Além dos portais de transparência, os interessados podem pesquisar no Diário Oficial. Nem sempre é fácil entender, mas estão na publicação, na maioria dos casos disponibilizada pela internet, informações sobre licitações, contratos, aditamentos, pagamentos, balancetes, balanços, nomeações e exonerações de servidores, valores de rendimentos de acordo com o cargo etc. Em Ribeirão Preto, há uma prática pouco transparente de só disponibilizar a edição do dia por volta de 18h. As demais publicações — do Estado de São Paulo e da União — são disponibilizadas já na madrugada. 

Informações ocultadas

A Prefeitura de Ribeirão Preto não presta informações com facilidade à imprensa. A maioria dos agentes políticos, certamente orientados, evita conceder entrevistas a jornalistas. Os pedidos de informação são enviados à Coordenadoria de Comunicação Social (CCS), que costuma responder, já no final do expediente, por meio de notas nem sempre explicativas e, em muitos casos, de forma evasiva e sem responder às perguntas feitas. Um exemplo foi o questionamento feito à Administração Municipal na produção desta reportagem.

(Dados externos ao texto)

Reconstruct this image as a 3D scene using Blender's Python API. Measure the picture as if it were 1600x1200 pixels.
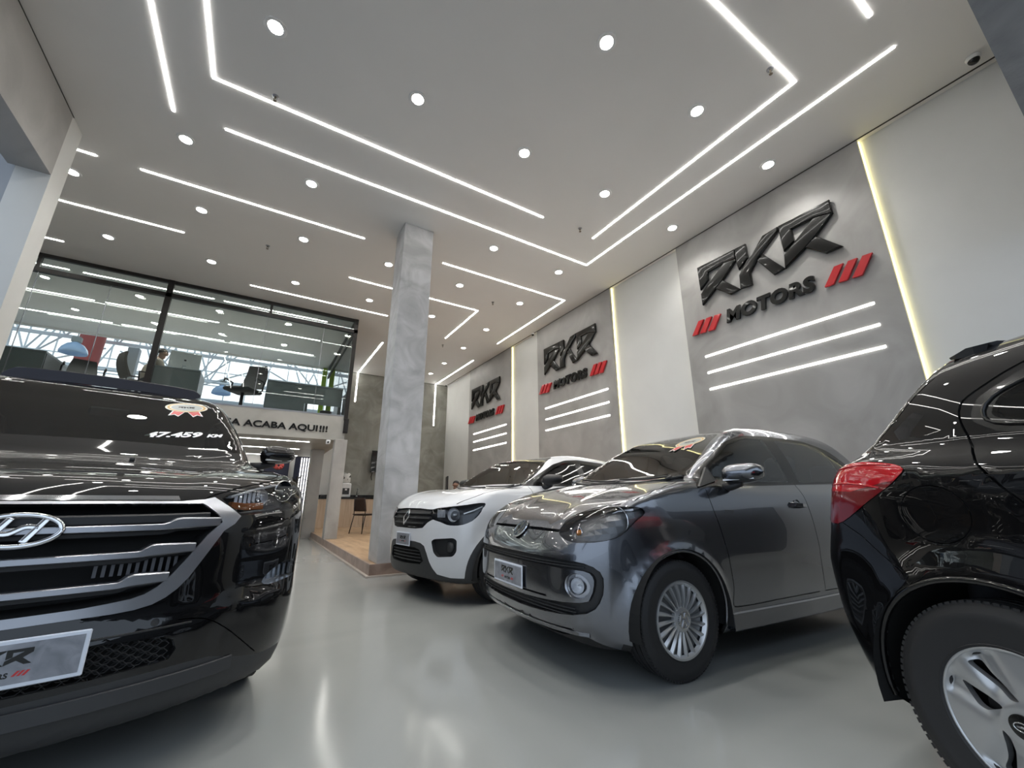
import bpy, bmesh, math, random
import numpy as np
from mathutils import Vector, Matrix

for _o in list(bpy.data.objects): bpy.data.objects.remove(_o)
random.seed(7)
SC = bpy.context.scene
COL = SC.collection

# ---------------------------------------------------------------- camera
CAMH = 0.92
cam_d = bpy.data.cameras.new('camera'); cam = bpy.data.objects.new('camera', cam_d); COL.objects.link(cam)
cam_d.sensor_fit = 'HORIZONTAL'; cam_d.sensor_width = 36.0
cam_d.lens = 637.58 / 1600.0 * 36.0
cam_d.clip_start = 0.05; cam_d.clip_end = 300
_yaw, _pit = math.radians(31.244), math.radians(15.967)
_f = Vector((math.sin(_yaw)*math.cos(_pit), math.cos(_yaw)*math.cos(_pit), math.sin(_pit)))
_r = Vector((math.cos(_yaw), -math.sin(_yaw), 0)); _u = _r.cross(_f)
cam.matrix_world = Matrix(((_r.x, _u.x, -_f.x, 0), (_r.y, _u.y, -_f.y, 0), (_r.z, _u.z, -_f.z, CAMH), (0, 0, 0, 1)))
SC.camera = cam

# ---------------------------------------------------------------- sky, light levels, exposure
SKY_COL = (0.70, 0.83, 1.0); SKY_STR = 1.0
STRIP_E = 17.0; SPOT_W = 26.0; LENS_E = 34.0; EDGE_E = 3.6
w = bpy.data.worlds.new('sky'); SC.world = w; w.use_nodes = True
_n, _l = w.node_tree.nodes, w.node_tree.links; _bg = _n['Background']
# overcast daylight, far brighter on the hazy sun side (+y) than on the street side
_tc = _n.new('ShaderNodeTexCoord'); _sx = _n.new('ShaderNodeSeparateXYZ'); _l.new(_tc.outputs['Generated'], _sx.inputs[0])
_mr = _n.new('ShaderNodeMapRange'); _mr.interpolation_type = 'SMOOTHSTEP'; _l.new(_sx.outputs['Y'], _mr.inputs['Value'])
_mr.inputs['From Min'].default_value = .3; _mr.inputs['From Max'].default_value = .9; _mr.inputs['To Min'].default_value = SKY_STR; _mr.inputs['To Max'].default_value = 1.9
_l.new(_mr.outputs[0], _bg.inputs[1]); _cr = _n.new('ShaderNodeMapRange'); _cr.inputs['From Min'].default_value = .2; _cr.inputs['From Max'].default_value = .8; _l.new(_sx.outputs['Y'], _cr.inputs['Value'])
_mx = _n.new('ShaderNodeMix'); _mx.data_type = 'RGBA'; _mx.inputs[6].default_value = (*SKY_COL, 1); _mx.inputs[7].default_value = (.96, .97, 1, 1); _l.new(_cr.outputs[0], _mx.inputs[0]); _l.new(_mx.outputs[2], _bg.inputs[0])
SC.view_settings.view_transform = 'Standard'; SC.view_settings.look = 'None'
SC.view_settings.exposure = 0.42; SC.view_settings.gamma = 1.0; SC.view_settings.use_curve_mapping = False
try:
    SC.cycles.max_bounces = 8; SC.cycles.diffuse_bounces = 4; SC.cycles.glossy_bounces = 5
    SC.cycles.transparent_max_bounces = 16; SC.cycles.transmission_bounces = 6
    SC.cycles.sample_clamp_indirect = 6.0; SC.cycles.caustics_reflective = False; SC.cycles.caustics_refractive = False
except Exception: pass

# ---------------------------------------------------------------- materials
MATS = {}
def mat(name, col=(.5, .5, .5), rough=.5, metal=0.0, coat=0.0, emit=None, es=0.0, spec=.5, coat_rough=.03):
    if name in MATS: return MATS[name]
    m = bpy.data.materials.new(name); m.use_nodes = True; MATS[name] = m
    b = m.node_tree.nodes['Principled BSDF']
    b.inputs['Base Color'].default_value = (*col, 1); b.inputs['Roughness'].default_value = rough
    b.inputs['Metallic'].default_value = metal; b.inputs['Coat Weight'].default_value = coat
    b.inputs['Coat Roughness'].default_value = coat_rough; b.inputs['Specular IOR Level'].default_value = spec
    if emit: b.inputs['Emission Color'].default_value = (*emit, 1); b.inputs['Emission Strength'].default_value = es
    return m
def nt(m): return m.node_tree.nodes, m.node_tree.links
def noise_mix(m, cols, scale=3.0, detail=6.0, rough_rng=None, bump=0.0, distort=0.6, stretch=None, inp='Base Color', lo=.3, hi=.7):
    """colour (and roughness) of a principled material from layered noise in object space"""
    n, l = nt(m); b = n['Principled BSDF']
    tc = n.new('ShaderNodeTexCoord'); mp = n.new('ShaderNodeMapping'); l.new(tc.outputs['Object'], mp.inputs[0])
    if stretch: mp.inputs['Scale'].default_value = stretch
    a = n.new('ShaderNodeTexNoise'); a.inputs['Scale'].default_value = scale; a.inputs['Detail'].default_value = detail
    a.inputs['Distortion'].default_value = distort; l.new(mp.outputs[0], a.inputs[0])
    r = n.new('ShaderNodeValToRGB'); l.new(a.outputs['Fac'], r.inputs[0])
    e = r.color_ramp.elements; e[0].position = lo; e[1].position = hi
    e[0].color = (*cols[0], 1); e[1].color = (*cols[-1], 1)
    for i, c in enumerate(cols[1:-1]):
        q = e.new(lo + (hi - lo) * (i + 1) / (len(cols) - 1)); q.color = (*c, 1)
    l.new(r.outputs[0], b.inputs[inp])
    if rough_rng:
        mr = n.new('ShaderNodeMapRange'); mr.inputs['To Min'].default_value = rough_rng[0]; mr.inputs['To Max'].default_value = rough_rng[1]
        l.new(a.outputs['Fac'], mr.inputs[0]); l.new(mr.outputs[0], b.inputs['Roughness'])
    if bump:
        a2 = n.new('ShaderNodeTexNoise'); a2.inputs['Scale'].default_value = scale * 9; a2.inputs['Detail'].default_value = 4
        l.new(mp.outputs[0], a2.inputs[0])
        bp = n.new('ShaderNodeBump'); bp.inputs['Strength'].default_value = bump; bp.inputs['Distance'].default_value = .01
        l.new(a2.outputs['Fac'], bp.inputs['Height']); l.new(bp.outputs[0], b.inputs['Normal'])
    return m
def glass(name, tint=(.8, .85, .83), ior=1.5, rough=0.0, dirt=0.0):
    """thin sheet glass: tinted see-through plus fresnel reflection"""
    if name in MATS: return MATS[name]
    m = bpy.data.materials.new(name); m.use_nodes = True; MATS[name] = m
    n, l = nt(m); n.clear()
    o = n.new('ShaderNodeOutputMaterial'); t = n.new('ShaderNodeBsdfTransparent'); t.inputs[0].default_value = (*tint, 1)
    g = n.new('ShaderNodeBsdfGlossy'); g.inputs['Roughness'].default_value = rough; g.inputs[0].default_value = (1, 1, 1, 1)
    fr = n.new('ShaderNodeFresnel'); fr.inputs[0].default_value = ior
    mx = n.new('ShaderNodeMixShader'); l.new(fr.outputs[0], mx.inputs[0]); l.new(t.outputs[0], mx.inputs[1]); l.new(g.outputs[0], mx.inputs[2])
    l.new(mx.outputs[0], o.inputs[0])
    return m

M_CONC = noise_mix(mat('burnished_cement', rough=.5), [(.29, .28, .265), (.35, .34, .325), (.41, .40, .385)], scale=1.3, detail=8, rough_rng=(.35, .6), bump=.05, distort=1.2)
M_CONC_D = noise_mix(mat('olive_cement', rough=.55), [(.20, .195, .17), (.265, .26, .23), (.35, .345, .31)], scale=1.6, detail=8, rough_rng=(.4, .6), bump=.06, distort=1.5)
M_COLUMN = noise_mix(mat('column_cement', rough=.5), [(.33, .33, .33), (.43, .43, .435), (.54, .54, .55)], scale=2.2, detail=9, rough_rng=(.4, .6), bump=.06, distort=1.5)
M_HEAD = noise_mix(mat('rough_render', rough=.8), [(.30, .30, .31), (.42, .42, .43)], scale=5, detail=8, bump=.35)
M_WHITE = noise_mix(mat('white_plaster', rough=.6), [(.66, .66, .64), (.70, .70, .68)], scale=1.5, bump=.01)
M_CEIL = noise_mix(mat('ceiling_plaster', rough=.7), [(.78, .77, .76), (.81, .80, .79)], scale=.8)
M_FLOOR = noise_mix(mat('grey_epoxy', rough=.1, spec=.5), [(.29, .30, .295), (.32, .33, .32), (.345, .355, .345)], scale=.7, detail=7, rough_rng=(.06, .20), distort=.9)
M_WOODF = mat('plank_floor', rough=.35)
M_WOODP = mat('counter_veneer', rough=.45)
for _m, _c, _s in ((M_WOODF, [(.30, .19, .105), (.42, .28, .165), (.50, .35, .22)], (9, 1.2, 1)), (M_WOODP, [(.46, .35, .25), (.54, .42, .31), (.60, .48, .36)], (14, 14, 1.2))):
    noise_mix(_m, _c, scale=1.2, detail=7, stretch=_s, distort=.4)
M_SKIRT = noise_mix(mat('brown_stone_step', rough=.35), [(.22, .155, .125), (.30, .22, .18), (.36, .27, .23)], scale=3, detail=8, distort=1.5)
M_TRIM = mat('pale_trim', (.45, .40, .36), .4)
M_BLACKM = mat('black_metal', (.018, .016, .015), .35, .3)
M_STRIP = mat('led_strip', (1, 1, 1), .5, emit=(1.0, .98, .93), es=STRIP_E)
M_EDGE = mat('led_edge_warm', (1, 1, .8), .5, emit=(1.0, .88, .40), es=EDGE_E)
M_LENS = mat('lamp_lens', (1, 1, 1), .5, emit=(1.0, .97, .90), es=LENS_E)
M_TRIMW = mat('white_trim_ring', (.8, .8, .8), .3)
M_BLK = mat('black_gloss_letter', (.008, .008, .0075), .22, 0, .35, spec=.25)
M_RED = mat('red_gloss_letter', (.52, .015, .02), .3, 0, .4)
M_PBLACK = mat('black_car_paint', (.0025, .0025, .003), .5, 0, 1.0, coat_rough=.0, spec=.05)
M_PGREY = mat('graphite_metallic_paint', (.145, .155, .178), .23, .95, 1.0, coat_rough=.0)
M_PWHITE = mat('white_car_paint', (.72, .73, .75), .3, 0, 1.0, coat_rough=.02)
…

Seis perguntas questionando o número de pedidos de informação baseados na LAI foram enviadas: número de pedidos respondidos, perguntas mais comuns, número de acessos ao Portal da Transparência e a informação mais procurada. A CCS se limitou, em dois tópicos, a explicar o que é a Lei da Transparência e o que diz a Lei de Acesso à Informação, sem responder a uma pergunta sequer.

Onde encontrar

As informações oficiais de Ribeirão Preto podem ser consultadas no portal oficial da Prefeitura, que tem links para o Portal Transparência, para as secretarias e administração indireta; da Câmara Municipal (www.camararibeiraopreto.sp.gov.br), que disponibiliza projetos em tramitação, arquivos em vídeo, pautas de sessões, mapas de votação das sessões, leis municipais etc. No Observatório Social (www.observatoriosocialrp.org.br) é possível encontrar vários outros links de acesso a informações.